Not surprisingly, statistically men also perpetuate more crime than women, conventional as well as white-collar, from murders and killings, to football hooliganism, to nasty and greedy bankers ripping off the rest of society. The favourite pastime of men is, of course, war, perpetuated in the name of religion and ideologies but always focused on power and territory. And war imagery is integral to the sports that real men — that is ‘men with added man’, as an advertisement for chocolate milk playfully suggests — play: rugby, boxing, ice hockey and American football, which function as endlessly renewed symbols of war and masculinity. ‘Machismo’ is the foundation of most national narratives. Violence and men go together; and a great deal of violence, in this truncated half-human world that men have fashioned, is directed against women. 

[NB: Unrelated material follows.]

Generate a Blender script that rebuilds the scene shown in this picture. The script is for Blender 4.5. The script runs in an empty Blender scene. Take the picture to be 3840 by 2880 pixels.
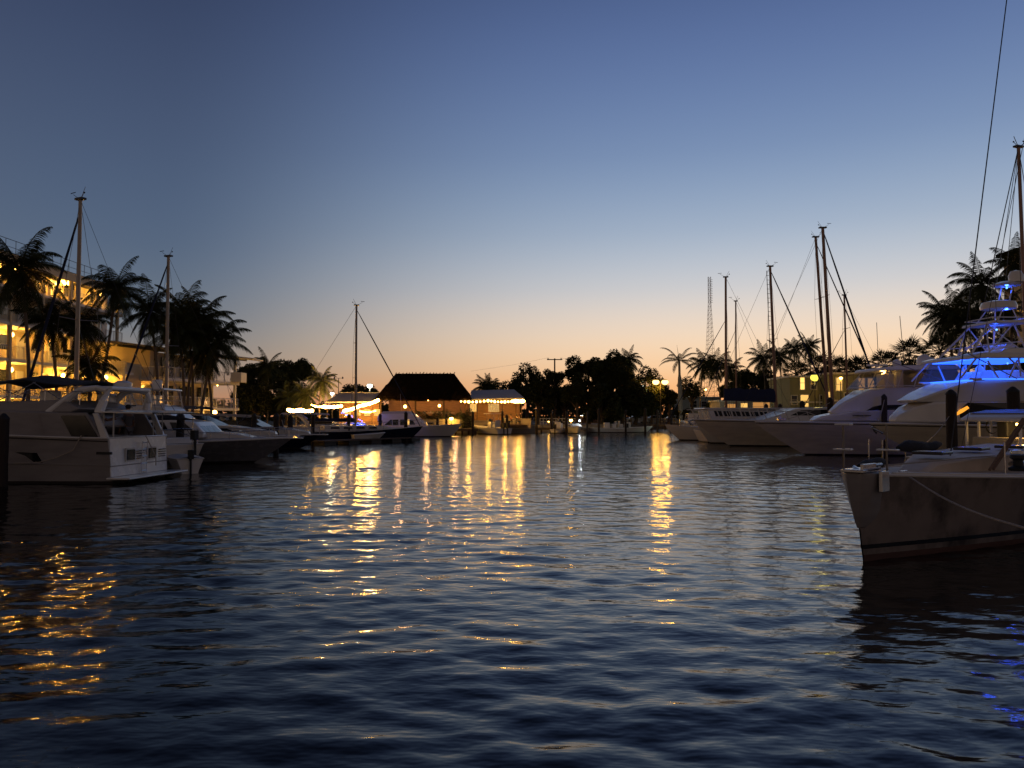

Worse: I am a Muslim man. So it can be taken for granted that I am a power hungry, frustrated misogynist, the archetype and ideal contemporary representative of what sociologists and geographers call ‘hegemonic masculinity’. Everything that Muslim men have produced, from scriptural interpretations to Shari’a Law to even our mysticism, is designed to keep women subjugated and isolated in a confined space. And our historic gift, patriarchy, ensures that things remain as they should. Even those who do not consciously enact their God-given right to hegemony (such as more liberal minded Muslims and enlightened scholars) receive the benefits of patriarchy. 

From the women’s perspective, the history of Islam is not unlike the story of Dave, the protagonist of Stephen Collins’ wonderful graphic novel, The Gigantic Beard That Was Evil. Dave lives in a rather clean and sensible land, where not everything makes sense but people struggle to discover the meaning of life, called the island of Here. Then one day, he wakes up to feel a ‘roaring black fire climbing up through his face’ as his beard appears from nowhere. It is an extraordinary beard from a place far, far beyond the tidy and reasonably rational abode of Dave. And it grips Dave in a suffocating embrace. A bit like how Shari’a Law, based on the misogynist interpretation of the Qur’an and the life of Prophet Muhammad, is suddenly canonised in the ninth century and acquires a stranglehold on the Muslim imagination. Dave trims his beard all night, hoping to bring it down to manageable proportion, but at sunrise it is back to its mammoth and monolithic self. Soon it spreads everywhere and becomes a petrifying spectacle. The hairdressers of Here, working on scaffolding around the beard, are defeated. The police and the army try to contain it but to no avail. Soon the beard takes over the whole of the island Here. Other citizens start to experiment with their own beards, hairstyles and clothes. And an island that was once a neat and tidy place comes to resemble a bearded jungle. It becomes obvious that the gigantic, evil beard will kill its host. Like Dave’s beard, the hegemonic masculinity of Muslim thought, exegesis, law, history, and piety is threatening to turn Islam into a wasteland.